Toyota Land Cruiser Is Dead for 2022

  • The Toyota Land Cruiser won’t return to the U.S. market for the 2022 model year, according to a dealer source.
  • It may return later on in redesigned form, but we don’t know how long of a hiatus it will take.
  • The 2021 model year will be the last for the current 200-series model.

    Earlier this year, a rumor surfaced that the Toyota Land Cruiser, beloved behemoth and longtime owner of the Fanciest Toyota title, was getting axed after the 2021 model year. Since we prefer not to fan unverified Internet rumors, we refrained from jumping into the fracas on that one until we could get some confirmation—which, of course, was unforthcoming from Toyota. But now we’ve spoken with a partner in a large dealer franchise who confirmed that 2021 is the end of the trail for Toyota’s iconic SUV. But, thankfully, maybe not for long.
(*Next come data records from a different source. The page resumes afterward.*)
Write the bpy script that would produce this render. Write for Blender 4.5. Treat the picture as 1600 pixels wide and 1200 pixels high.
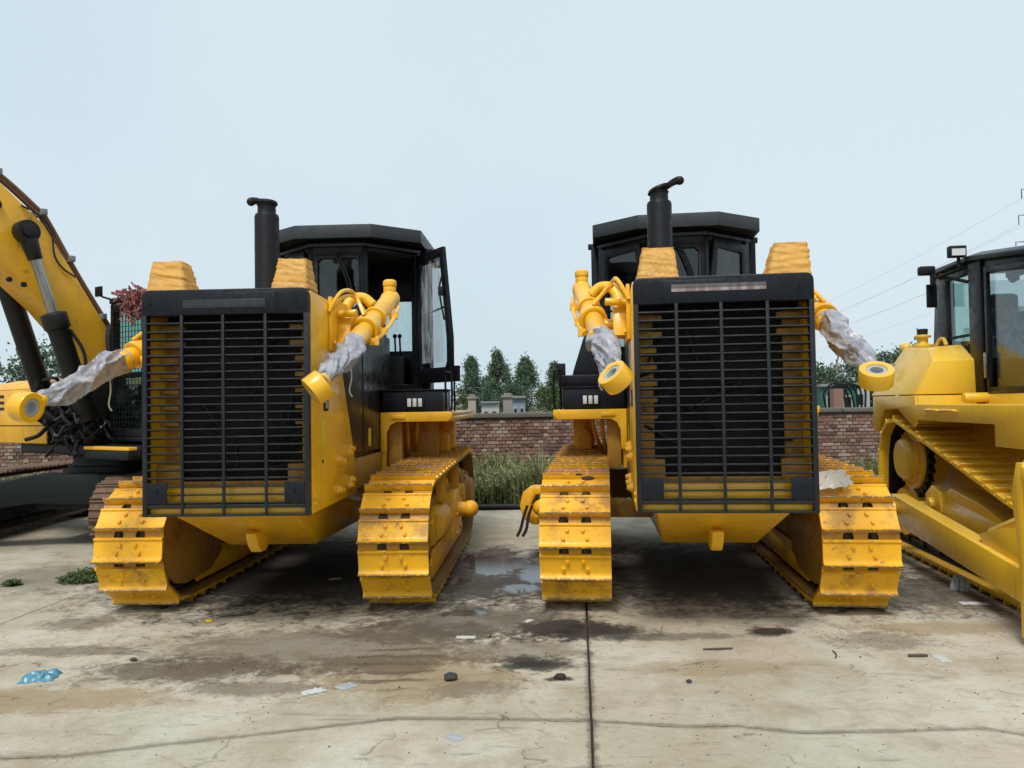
import bpy, bmesh, math, random
import numpy as np
from mathutils import Vector, Matrix, Euler, noise as mnoise

for o in list(bpy.data.objects): bpy.data.objects.remove(o)
S = bpy.context.scene
COL = S.collection
R = math.radians
rng = random.Random(11)

# ------------------------------------------------------------------ camera, sky, sun, exposure
cam_d = bpy.data.cameras.new('camera'); cam = bpy.data.objects.new('camera', cam_d); COL.objects.link(cam)
S.camera = cam
cam_d.sensor_width = 36.0; cam_d.lens = 27.0; cam_d.clip_start = 0.05; cam_d.clip_end = 3000
PITCH, ROLL, CAMH = .027, .0164, 1.664
cam.matrix_world = Matrix.Translation((0, 0, CAMH)) @ Matrix.Rotation(math.pi/2 + PITCH, 4, 'X') @ Matrix.Rotation(-ROLL, 4, 'Z')

W = bpy.data.worlds.new('World'); S.world = W; W.use_nodes = True
wn = W.node_tree; wn.nodes.clear()
SUN_EL, SUN_ROT = R(57), R(196)          # high sun behind thin cloud, behind the viewer's left shoulder
sky = wn.nodes.new('ShaderNodeTexSky'); sky.sky_type = 'NISHITA'; sky.sun_disc = False
sky.sun_elevation = SUN_EL; sky.sun_rotation = SUN_ROT; sky.air_density = 1.4; sky.dust_density = 4.0; sky.ozone_density = 2.0
cloud = wn.nodes.new('ShaderNodeTexNoise'); cloud.inputs['Scale'].default_value = 1.1; cloud.inputs['Detail'].default_value = 5
cramp = wn.nodes.new('ShaderNodeMix'); cramp.data_type = 'RGBA'
cramp.inputs[6].default_value = (5.0, 6.3, 7.0, 1); cramp.inputs[7].default_value = (6.1, 7.05, 7.55, 1)
mixs = wn.nodes.new('ShaderNodeMix'); mixs.data_type = 'RGBA'; mixs.inputs[0].default_value = 0.88
bg = wn.nodes.new('ShaderNodeBackground'); bg.inputs['Strength'].default_value = 0.064
wo = wn.nodes.new('ShaderNodeOutputWorld')
tcw = wn.nodes.new('ShaderNodeTexCoord')
wn.links.new(tcw.outputs['Generated'], cloud.inputs['Vector'])
cmr = wn.nodes.new('ShaderNodeMapRange'); cmr.interpolation_type = 'SMOOTHSTEP'; cmr.inputs[1].default_value = .33; cmr.inputs[2].default_value = .67
wn.links.new(cloud.outputs['Fac'], cmr.inputs[0]); wn.links.new(cmr.outputs[0], cramp.inputs[0])
wn.links.new(sky.outputs['Color'], mixs.inputs[6]); wn.links.new(cramp.outputs[2], mixs.inputs[7])
wn.links.new(mixs.outputs[2], bg.inputs['Color']); wn.links.new(bg.outputs['Background'], wo.inputs['Surface'])

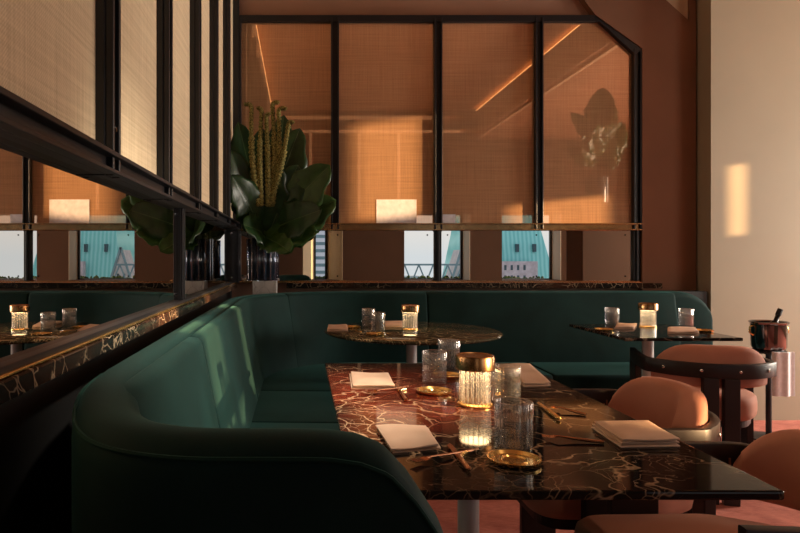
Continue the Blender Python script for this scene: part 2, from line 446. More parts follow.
for i, (a0, a1, b0, b1, z0, z1) in enumerate(WIN):
    bm = newbm(); f = .018; y0, y1 = YR1+.0, YR1+.04
    box(bm, b0, b0+f, y0, y1, z0, z1); box(bm, b1-f-.02, b1-.002, y0, y1, z0, z1); box(bm, b0, b1-.002, y0, y1, z0, z0+f); box(bm, b0, b1-.002, y0, y1, z1-f, z1)
    struct('window_%d' % (i+1), bm, M['black_metal'])
# cornice bands and battens on the rear wall
bm = newbm(); box(bm, -.5, 2.9, YR0, YR0+.03, 3.44, 3.5); box(bm, -.5, 2.9, YR0, YR0+.025, 3.22, 3.27)
for x in (.15, .95, 1.6, 2.3): box(bm, x, x+.05, YR0, YR0+.02, 1.95, 3.22)
struct('trim_5', bm, M['cream_paint'])
bm = newbm(); box(bm, 2.84, 2.9, -.87, 4.6, 3.15, 3.20); struct('trim_6', bm, M['cream_paint'])
# LED lines in the coves
t_ = thing('cove_light', 'thin warm light line running along the ceiling edge above the cane panels, seen reflected', 'light', (-.44, 1.5, 3.52))
bm = newbm(); box(bm, -.46, -.44, -.8, 4.1, 3.50, 3.52); finish('light_strip', bm, M['cove_glow'], t_)
bm = newbm(); box(bm, -.505, -.44, -.8, 4.1, 3.46, 3.50); finish('cove_lip', bm, M['cream_paint'], t_)
t_ = thing('cove_light', 'long warm light line on the right ceiling drop, seen reflected', 'light', (2.85, 1.5, 3.52))
bm = newbm(); box(bm, 2.875, 2.895, -.8, 4.5, 3.555, 3.57); finish('light_strip', bm, M['cove_glow'], t_)
bm = newbm(); box(bm, 2.86, 2.9, -.8, 4.5, 3.52, 3.55); finish('cove_lip', bm, M['cream_paint'], t_)

# ------------------------------------------------------------------ left wall : cane panels, mirrors, frame
FY = [-.42, .24, .92, 1.58, 2.24, 2.9, 3.52, 4.13]
YC = 4.72
Ys = FY+[YC]
names = ['nearest the camera, cut by the photo edge', 'second from the left edge of the photo', 'third from the left edge of the photo', 'fourth, narrow, towards the corner', 'fifth, very narrow, before the plant', 'last narrow strip before the corner']
for i in range(2, len(Ys)-1):
    bm = newbm(); box(bm, XL-.008, XL+.004, Ys[i]+.02, Ys[i+1]-.02, 1.42, 3.6)
    o = finish('cane_panel', bm, M['cane']); tag(o, 'beige woven cane panel on the left wall, '+names[min(i-2, 5)], 'wall panel', 'cane panels on the left wall')
fr = thing('panel_frame', 'black steel frame holding cane panels and mirrors on the left wall', 'frame', (XL, 2.5, 1.0))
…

    “It’s gone for 2022, but I think it’ll be back soon, and way more modern and luxurious,” he told us. The current Land Cruiser—the 200-series, in Cruiser parlance—dates to the 2008 model year and is (over)due for major improvements, especially on the fuel-economy front, where its 14 mpg EPA combined rating is doing Toyota’s fleet average no favors. Toyota also has a habit of dropping nameplates and reviving them later on, and not always at multi-decade intervals like the Supra. The Venza went on a walkabout in 2015 and returned for 2021, and we’d suspect that the Land Cruiser won’t be gone for six years.

    toyota land cruiser

    Ezra DyerCar and Driver

    One reason for the decision would appear to stem from sales, or lack thereof. In 2019, Toyota sold 3536 Land Cruisers, which represents a 9.7-percent sales increase over 2018 but still amounts to a rounding error for a company that sold about 2.4 million vehicles in each of the prior two years. Still, if we modestly estimate that Toyota makes $10,000 per Land Cruiser—and, given the age of the platform and the shared Tundra engine, we’d suspect it’s much more than that—$35 million a year isn’t a bad take for a niche vehicle. But if the Land Cruiser is to become more than a niche player, it needs a wholesale overhaul. Do we see an 300-series with a hybrid powertrain ambling over a pass out there on the horizon?

    Let’s hope so. And let’s hope the Land Cruiser isn’t gone for as long as the Supra (or the Bronco, for that matter). A redesign can be exciting, but everybody loves a comeback.